(Maybe intentional, maybe unintentional) deceptive advisories 101: https://certvde.com/en/advisories/VDE-2025-052/ .
The actual vulns here are OS command injection issues (CWE-78). The webapp just so happens to be vulnerable to CSRF too, so they use CWE-352, but honestly nobody in their right mind gives a crap about CSRF as a top priority item.
There are multiple ways to exploit the bugs. The score/vector in the advisory is technically correct, but you could also exploit the bug (or series of bugs) as 9.1 (AV:N/AC:L/PR:H/UI:N/S:C/C:H/I:H/A:H) or 9.9 (AV:N/AC:L/PR:H/UI:N/S:C/C:H/I:H/A:H) depending on the privilege required to do the OS command injection. But honestly the 'what privilege required' becomes moot when you search the user manual for default credentials....
Whether the deception is intentional or not, who knows, it is what it is. Attackers are never* gonna use CSRF, but they are absolutely positively going to abuse command injection (even authenticated command injection), especially against devices which has 1) a cellular modem and 2) published default credentials that are incredibly easy to learn.
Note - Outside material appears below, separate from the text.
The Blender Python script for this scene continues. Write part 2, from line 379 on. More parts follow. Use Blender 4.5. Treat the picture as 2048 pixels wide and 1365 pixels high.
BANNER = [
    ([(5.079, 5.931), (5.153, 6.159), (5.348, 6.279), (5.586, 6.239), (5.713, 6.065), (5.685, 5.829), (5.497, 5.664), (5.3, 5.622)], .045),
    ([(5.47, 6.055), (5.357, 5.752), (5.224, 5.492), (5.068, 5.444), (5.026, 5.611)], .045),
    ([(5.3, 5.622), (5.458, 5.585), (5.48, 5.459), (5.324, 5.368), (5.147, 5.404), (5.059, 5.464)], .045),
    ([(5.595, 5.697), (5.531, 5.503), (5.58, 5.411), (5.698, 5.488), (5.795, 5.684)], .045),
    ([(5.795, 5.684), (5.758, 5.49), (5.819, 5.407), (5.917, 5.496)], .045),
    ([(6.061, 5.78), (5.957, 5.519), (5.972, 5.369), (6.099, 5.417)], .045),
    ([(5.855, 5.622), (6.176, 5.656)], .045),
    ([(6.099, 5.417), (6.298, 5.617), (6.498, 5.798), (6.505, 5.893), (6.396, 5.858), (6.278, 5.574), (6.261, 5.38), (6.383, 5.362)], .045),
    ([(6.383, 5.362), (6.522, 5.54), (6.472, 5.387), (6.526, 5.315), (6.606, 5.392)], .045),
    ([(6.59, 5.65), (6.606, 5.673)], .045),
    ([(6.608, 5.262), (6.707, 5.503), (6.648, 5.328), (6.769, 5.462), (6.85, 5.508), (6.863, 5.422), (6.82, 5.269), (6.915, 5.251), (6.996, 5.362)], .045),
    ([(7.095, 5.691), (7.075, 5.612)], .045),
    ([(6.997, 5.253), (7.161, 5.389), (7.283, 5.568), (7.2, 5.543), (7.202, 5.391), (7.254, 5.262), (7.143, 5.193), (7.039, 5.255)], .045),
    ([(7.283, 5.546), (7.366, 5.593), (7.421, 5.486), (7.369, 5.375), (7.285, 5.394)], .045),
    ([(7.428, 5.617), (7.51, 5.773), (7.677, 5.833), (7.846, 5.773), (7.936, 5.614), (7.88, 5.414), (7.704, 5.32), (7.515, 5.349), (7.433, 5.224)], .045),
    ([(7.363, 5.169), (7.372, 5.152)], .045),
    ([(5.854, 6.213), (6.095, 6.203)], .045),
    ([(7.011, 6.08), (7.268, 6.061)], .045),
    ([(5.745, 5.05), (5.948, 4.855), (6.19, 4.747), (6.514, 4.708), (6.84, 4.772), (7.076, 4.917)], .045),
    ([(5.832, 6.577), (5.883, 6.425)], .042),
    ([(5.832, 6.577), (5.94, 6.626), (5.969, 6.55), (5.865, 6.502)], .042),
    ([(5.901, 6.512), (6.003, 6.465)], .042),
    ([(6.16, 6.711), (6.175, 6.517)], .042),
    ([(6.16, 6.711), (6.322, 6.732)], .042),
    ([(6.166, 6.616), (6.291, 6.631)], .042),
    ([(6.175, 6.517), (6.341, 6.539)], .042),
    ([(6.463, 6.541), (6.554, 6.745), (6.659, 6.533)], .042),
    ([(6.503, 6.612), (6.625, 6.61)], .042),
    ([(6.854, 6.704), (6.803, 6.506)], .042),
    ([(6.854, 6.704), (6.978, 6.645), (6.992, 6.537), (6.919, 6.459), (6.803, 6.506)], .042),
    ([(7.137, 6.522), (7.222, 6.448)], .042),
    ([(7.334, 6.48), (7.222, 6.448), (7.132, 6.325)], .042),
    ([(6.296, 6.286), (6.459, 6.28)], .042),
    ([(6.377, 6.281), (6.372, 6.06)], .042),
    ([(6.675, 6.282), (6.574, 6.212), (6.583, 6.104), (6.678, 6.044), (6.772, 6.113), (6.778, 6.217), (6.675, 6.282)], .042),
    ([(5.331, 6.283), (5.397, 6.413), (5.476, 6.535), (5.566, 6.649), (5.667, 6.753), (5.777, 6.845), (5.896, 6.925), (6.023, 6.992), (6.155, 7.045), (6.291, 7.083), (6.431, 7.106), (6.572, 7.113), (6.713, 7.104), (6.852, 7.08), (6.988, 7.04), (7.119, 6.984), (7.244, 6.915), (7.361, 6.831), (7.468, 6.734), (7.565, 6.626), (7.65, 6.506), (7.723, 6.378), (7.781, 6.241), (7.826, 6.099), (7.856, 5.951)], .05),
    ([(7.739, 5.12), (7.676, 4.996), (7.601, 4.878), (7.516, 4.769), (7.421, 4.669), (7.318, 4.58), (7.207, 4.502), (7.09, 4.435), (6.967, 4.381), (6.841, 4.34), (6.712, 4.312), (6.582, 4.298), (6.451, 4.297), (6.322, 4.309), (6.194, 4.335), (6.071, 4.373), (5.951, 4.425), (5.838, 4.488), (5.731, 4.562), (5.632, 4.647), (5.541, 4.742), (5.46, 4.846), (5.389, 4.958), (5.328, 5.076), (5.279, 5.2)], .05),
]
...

This is all an example of the fact that CVSS does not score a vulnerability, but rather scores one exploitation method of a vulnerability. There are often multiple ways to interpret 'a vuln'. In this case the advisory probably should have reserved more CVEs anyway: some to cover the CSRF, and others to cover the command injection bugs (the fixes for each are most likely distinct code changes, so worthy of independent CVEs, but I digress).